How are Eurasians "formed"/"created" any way? Yes, of half-Caucasian half-Asian parentage. The state acknowledges both halves. But what about a child of a Chinese man and an Indian woman? Does the state recognise the ethnicities of both individuals? Does the racial identity of the woman become symbolically annihilated?

I guess we are still entrenched in this colonialist mentality, wherein we have an imbalanced perspective on Caucasians and Asians.

As we know by, race in Singapore is manufactured by the state. And reading deeper into that, this manufacturing is done with a certain world view and mindset. This is "engineered diversity", all in the name of the economic imperative. I wonder what then will happen to our economy if we did away with the suffocating CMIO classification.

4 comments:

Galven Lee said...

Actually, things are much simpler. I read in the papers before that there are no new 'Eurasians' created post-independence. All 'new' Eurasians must be children and descendants of those who were branded Eurasians at independence. The Eurasian community did constitute a discernible and significant group for a long time in Singapore's history, especially pre-independence.

sweetheart said...

As a child to a Finnish father and a Malay mother, my race as dictated by my student card during primary school was "Others". This was then changed to "Caucasian" when I received my IC at 15.

However I believe to call us "halfies" (which a whole community of other half asian-half caucasian children call ourselves informally) Eurasian OR Caucasian is just a matter of categorization. One can vouch that Caucasians need to be purely of the Aryan race, but goodness knows how many "Caucasians" are purely Caucasian anyways. On the other hand, today's Eurasians call themselves that based on the premise that they are a race that stands on their own, and not merely a result of any Tom, Dick or Harry's impregnation of an Asian woman or any other mixed race child.

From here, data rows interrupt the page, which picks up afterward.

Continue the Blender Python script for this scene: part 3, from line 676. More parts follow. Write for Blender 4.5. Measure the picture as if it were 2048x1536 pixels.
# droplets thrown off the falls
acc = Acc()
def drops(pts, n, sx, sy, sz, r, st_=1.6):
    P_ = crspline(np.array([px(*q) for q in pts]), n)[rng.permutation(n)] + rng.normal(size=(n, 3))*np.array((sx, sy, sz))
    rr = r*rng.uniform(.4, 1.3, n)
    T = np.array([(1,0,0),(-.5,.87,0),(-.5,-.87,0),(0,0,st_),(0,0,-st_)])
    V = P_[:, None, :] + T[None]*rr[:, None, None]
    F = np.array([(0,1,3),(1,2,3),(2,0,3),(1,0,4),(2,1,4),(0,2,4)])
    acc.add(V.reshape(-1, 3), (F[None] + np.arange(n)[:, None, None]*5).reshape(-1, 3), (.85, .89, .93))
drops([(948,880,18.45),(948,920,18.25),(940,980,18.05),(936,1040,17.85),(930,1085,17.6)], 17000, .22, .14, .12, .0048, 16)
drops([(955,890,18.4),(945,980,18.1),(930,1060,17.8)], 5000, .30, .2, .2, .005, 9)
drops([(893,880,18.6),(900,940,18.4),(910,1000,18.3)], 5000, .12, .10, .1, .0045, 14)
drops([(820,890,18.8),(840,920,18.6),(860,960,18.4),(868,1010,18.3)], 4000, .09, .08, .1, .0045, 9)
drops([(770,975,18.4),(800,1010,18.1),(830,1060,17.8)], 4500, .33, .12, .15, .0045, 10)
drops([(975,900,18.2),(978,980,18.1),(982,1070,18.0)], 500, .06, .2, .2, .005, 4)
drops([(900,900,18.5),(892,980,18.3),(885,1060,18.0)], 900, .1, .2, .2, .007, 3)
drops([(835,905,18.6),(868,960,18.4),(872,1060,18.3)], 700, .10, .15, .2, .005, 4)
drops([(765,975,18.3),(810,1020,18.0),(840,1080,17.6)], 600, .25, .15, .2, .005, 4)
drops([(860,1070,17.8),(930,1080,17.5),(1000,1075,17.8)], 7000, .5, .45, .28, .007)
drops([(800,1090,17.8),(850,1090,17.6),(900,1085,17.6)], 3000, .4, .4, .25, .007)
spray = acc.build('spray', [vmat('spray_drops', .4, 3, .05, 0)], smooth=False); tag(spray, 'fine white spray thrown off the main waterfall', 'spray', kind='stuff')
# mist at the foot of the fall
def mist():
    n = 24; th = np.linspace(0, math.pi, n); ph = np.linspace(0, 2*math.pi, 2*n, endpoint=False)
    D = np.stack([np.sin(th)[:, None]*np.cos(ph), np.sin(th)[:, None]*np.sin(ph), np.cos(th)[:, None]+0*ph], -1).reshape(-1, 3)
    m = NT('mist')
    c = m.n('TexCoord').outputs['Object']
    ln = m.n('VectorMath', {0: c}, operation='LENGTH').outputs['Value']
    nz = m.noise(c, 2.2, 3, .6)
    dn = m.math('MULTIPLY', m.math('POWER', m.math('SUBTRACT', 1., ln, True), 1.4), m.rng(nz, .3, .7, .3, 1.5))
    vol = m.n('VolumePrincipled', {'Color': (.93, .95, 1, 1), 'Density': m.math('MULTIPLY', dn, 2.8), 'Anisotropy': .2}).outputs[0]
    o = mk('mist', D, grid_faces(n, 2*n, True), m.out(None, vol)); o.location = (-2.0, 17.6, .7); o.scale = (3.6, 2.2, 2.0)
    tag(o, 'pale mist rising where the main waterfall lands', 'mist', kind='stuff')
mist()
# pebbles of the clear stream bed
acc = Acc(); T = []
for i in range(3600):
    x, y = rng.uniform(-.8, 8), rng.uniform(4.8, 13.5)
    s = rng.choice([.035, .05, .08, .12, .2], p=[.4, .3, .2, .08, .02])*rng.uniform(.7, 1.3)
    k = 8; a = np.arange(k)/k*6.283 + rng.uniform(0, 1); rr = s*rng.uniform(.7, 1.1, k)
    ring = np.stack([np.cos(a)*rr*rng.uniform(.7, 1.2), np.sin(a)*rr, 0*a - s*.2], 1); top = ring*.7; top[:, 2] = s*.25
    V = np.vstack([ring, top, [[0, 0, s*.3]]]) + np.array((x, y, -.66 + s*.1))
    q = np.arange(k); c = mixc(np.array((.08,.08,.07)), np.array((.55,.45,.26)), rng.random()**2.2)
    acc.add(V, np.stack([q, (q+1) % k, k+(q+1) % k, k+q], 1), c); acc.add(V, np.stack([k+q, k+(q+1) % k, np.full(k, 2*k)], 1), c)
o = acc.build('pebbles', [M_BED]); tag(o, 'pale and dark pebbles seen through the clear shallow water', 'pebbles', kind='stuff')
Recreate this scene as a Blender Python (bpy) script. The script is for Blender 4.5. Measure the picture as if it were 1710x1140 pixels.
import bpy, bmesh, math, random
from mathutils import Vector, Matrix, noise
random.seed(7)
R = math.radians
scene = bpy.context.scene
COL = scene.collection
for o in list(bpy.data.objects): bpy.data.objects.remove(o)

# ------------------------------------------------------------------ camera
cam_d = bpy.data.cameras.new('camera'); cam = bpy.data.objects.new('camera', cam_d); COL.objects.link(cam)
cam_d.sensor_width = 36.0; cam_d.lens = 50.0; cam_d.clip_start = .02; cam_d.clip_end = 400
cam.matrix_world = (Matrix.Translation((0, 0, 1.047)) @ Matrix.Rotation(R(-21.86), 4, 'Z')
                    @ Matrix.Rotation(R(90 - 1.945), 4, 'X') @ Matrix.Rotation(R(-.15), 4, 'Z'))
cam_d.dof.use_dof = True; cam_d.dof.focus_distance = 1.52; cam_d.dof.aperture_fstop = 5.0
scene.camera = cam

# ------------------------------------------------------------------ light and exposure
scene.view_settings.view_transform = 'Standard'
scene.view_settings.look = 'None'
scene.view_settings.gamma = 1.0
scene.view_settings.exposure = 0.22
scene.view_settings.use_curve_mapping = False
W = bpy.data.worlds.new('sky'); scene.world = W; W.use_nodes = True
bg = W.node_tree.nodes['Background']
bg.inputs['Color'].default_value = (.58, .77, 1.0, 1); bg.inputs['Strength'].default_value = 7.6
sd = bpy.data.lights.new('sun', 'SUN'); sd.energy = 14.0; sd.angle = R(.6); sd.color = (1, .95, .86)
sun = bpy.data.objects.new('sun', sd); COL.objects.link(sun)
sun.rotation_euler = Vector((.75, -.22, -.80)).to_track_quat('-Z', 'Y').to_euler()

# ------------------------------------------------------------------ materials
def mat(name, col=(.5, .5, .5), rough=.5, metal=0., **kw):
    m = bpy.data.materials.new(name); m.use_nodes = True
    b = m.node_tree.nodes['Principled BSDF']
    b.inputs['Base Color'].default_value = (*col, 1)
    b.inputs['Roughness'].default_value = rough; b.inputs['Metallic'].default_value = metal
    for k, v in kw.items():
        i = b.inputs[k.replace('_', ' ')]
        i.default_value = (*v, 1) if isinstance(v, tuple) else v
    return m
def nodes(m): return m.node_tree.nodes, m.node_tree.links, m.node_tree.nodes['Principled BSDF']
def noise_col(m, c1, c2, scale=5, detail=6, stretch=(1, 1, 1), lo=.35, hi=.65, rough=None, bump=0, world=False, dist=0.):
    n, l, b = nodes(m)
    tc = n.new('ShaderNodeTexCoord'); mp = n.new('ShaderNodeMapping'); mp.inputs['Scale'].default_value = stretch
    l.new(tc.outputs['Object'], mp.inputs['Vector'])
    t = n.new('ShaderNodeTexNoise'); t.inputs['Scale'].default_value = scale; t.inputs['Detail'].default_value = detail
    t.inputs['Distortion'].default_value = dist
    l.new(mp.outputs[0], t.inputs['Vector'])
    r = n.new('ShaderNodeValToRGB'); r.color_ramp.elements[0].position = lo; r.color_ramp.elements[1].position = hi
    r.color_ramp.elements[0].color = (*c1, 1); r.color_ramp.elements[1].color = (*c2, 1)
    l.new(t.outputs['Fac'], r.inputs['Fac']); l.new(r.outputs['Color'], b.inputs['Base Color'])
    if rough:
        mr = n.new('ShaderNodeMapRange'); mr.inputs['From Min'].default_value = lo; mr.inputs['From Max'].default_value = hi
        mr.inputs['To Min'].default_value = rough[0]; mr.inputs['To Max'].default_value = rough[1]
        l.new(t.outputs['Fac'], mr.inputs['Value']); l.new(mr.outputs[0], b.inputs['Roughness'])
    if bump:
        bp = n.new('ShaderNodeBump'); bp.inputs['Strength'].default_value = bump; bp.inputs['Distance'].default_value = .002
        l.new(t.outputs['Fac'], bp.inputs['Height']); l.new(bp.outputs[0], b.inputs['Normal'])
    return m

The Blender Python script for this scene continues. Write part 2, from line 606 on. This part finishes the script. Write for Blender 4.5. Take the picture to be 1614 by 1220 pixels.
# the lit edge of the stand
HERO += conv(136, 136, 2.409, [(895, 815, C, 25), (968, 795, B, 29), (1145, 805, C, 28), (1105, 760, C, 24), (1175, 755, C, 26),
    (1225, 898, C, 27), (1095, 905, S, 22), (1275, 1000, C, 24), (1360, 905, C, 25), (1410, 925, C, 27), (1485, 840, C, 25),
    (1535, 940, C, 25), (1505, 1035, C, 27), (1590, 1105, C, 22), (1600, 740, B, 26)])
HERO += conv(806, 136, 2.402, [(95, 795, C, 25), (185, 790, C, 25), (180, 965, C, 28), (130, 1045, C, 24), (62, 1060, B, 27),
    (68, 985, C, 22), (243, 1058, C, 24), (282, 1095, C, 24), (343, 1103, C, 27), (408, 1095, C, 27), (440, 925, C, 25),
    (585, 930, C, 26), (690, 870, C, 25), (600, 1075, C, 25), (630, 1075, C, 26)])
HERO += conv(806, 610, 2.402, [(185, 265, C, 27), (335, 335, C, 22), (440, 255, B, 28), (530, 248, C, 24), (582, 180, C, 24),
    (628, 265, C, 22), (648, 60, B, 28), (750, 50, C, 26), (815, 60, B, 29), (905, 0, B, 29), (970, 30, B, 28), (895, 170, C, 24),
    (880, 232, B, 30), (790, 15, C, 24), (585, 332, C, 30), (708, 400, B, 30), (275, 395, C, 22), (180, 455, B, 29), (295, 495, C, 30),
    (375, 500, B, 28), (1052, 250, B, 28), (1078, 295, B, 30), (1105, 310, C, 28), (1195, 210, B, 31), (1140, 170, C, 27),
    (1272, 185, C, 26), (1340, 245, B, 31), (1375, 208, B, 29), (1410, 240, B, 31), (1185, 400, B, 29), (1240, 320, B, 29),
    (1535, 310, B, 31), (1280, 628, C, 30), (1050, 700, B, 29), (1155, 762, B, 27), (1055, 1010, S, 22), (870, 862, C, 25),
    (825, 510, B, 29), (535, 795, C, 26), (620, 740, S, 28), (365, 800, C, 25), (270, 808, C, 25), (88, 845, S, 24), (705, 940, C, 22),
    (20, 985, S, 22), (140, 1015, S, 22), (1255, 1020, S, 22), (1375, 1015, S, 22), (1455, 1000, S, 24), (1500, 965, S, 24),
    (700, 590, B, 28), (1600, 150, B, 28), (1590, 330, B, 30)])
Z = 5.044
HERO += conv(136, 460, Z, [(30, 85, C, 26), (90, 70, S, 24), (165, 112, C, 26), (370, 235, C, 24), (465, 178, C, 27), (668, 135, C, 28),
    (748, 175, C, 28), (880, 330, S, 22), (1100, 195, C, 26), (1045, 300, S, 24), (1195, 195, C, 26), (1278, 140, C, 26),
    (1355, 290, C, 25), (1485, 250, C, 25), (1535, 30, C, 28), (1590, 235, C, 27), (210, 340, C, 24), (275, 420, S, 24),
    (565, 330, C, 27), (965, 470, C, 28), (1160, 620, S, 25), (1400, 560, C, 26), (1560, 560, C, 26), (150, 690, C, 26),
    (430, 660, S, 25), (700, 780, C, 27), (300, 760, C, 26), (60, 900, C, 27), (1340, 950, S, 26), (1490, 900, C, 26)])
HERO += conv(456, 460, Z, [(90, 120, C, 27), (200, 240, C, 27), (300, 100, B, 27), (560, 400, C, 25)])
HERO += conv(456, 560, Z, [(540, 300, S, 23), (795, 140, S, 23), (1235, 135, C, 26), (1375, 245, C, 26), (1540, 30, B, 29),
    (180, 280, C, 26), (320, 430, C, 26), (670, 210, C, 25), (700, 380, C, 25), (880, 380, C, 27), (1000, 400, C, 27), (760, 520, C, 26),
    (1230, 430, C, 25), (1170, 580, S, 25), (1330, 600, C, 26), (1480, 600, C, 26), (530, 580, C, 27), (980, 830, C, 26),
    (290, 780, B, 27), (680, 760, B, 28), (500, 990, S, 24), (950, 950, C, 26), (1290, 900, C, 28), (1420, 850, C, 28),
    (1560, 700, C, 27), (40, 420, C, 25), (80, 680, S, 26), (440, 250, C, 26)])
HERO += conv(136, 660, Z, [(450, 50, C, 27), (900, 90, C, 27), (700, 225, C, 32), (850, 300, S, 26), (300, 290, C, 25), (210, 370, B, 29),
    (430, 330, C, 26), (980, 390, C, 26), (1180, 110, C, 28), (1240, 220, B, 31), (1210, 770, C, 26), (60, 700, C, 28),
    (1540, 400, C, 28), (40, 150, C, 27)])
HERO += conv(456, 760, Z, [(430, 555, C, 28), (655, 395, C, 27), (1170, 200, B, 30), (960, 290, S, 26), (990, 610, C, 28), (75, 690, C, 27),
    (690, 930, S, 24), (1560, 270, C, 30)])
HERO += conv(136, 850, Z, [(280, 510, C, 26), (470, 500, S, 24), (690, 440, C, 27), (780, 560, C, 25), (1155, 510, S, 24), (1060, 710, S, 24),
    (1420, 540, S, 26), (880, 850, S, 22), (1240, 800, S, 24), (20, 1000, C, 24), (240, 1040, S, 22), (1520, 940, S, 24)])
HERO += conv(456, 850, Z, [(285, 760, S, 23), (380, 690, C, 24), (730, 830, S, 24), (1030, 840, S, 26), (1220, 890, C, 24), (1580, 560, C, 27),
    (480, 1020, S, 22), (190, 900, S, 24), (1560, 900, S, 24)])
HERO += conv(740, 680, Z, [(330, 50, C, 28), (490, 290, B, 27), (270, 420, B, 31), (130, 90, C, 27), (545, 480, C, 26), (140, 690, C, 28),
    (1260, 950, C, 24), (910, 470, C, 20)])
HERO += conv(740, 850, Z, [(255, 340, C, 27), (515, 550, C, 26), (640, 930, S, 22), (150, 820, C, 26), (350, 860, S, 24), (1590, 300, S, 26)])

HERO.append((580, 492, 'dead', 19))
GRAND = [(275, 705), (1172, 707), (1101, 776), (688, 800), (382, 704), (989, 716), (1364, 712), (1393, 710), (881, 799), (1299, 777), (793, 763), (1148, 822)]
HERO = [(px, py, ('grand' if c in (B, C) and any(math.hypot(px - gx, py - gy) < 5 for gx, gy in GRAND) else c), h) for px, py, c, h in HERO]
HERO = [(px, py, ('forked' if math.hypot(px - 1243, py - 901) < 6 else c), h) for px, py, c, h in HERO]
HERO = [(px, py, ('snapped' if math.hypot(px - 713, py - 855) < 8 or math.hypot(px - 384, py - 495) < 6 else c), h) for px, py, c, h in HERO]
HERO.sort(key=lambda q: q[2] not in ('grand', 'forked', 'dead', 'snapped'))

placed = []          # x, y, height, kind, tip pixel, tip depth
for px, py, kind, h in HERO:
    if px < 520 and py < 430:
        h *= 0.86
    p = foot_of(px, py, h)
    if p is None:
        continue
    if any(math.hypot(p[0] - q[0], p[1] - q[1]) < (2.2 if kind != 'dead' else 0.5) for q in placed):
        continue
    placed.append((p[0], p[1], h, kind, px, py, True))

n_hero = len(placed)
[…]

Then we also have that whole ambiguous Pan-Asian classification, but perhaps that is another debate best saved for another time.

Personally, as a halfie, I don't see what the purpose is in branding someone with a race and perhaps asking/expecting them to conform to the traditions and set notions that one may have of them. While I was in Singapore I was stared at, talked about as the Mat Saleh or the Ang Moh and in some cases taken for a tourist. Now that I have moved to my birth country, people tell me I look nothing like a Caucasian nor do I have the mannerisms or traditions that they have.

At the end of the day, I think we shouldn't be so affected by how other people choose to categorize us, or if we are of a bi-cultural background, how people expect as to act because we "fall into that set classification". I call myself a third culture kid/rainbow child like some of the mixed South Africans do and let it be. It is human nature to try and categorize and rationalize, and for those who can't fit in, we just have to grin and bear it as best we can.

Don't know if my comment betrayed my ignorance or the scattered nature of my thoughts that I struggle to put together sometimes. If it did, I humbly apologize and I'd like to say I really enjoy your blog. Wonderful to read, so keep up the good work :)

Lauren said...
This comment has been removed by the author.
Poppy said...

It also depends on how you define Eurasian. The Eurasian community pre-independence can trace its heritage back to Dutch and Portuguese colonialisation of Malaya. So these Eurasians have been in Malaysia since the 15th and 16th centuries. So, for example, my mother is Eurasian and her father is a sixth generation Eurasian and her mother is a fifth generation Eurasian.
There have been various names for them over the years (such as Serani) and the meaning of Eurasian today for people born since independence is different from the Eurasian I am.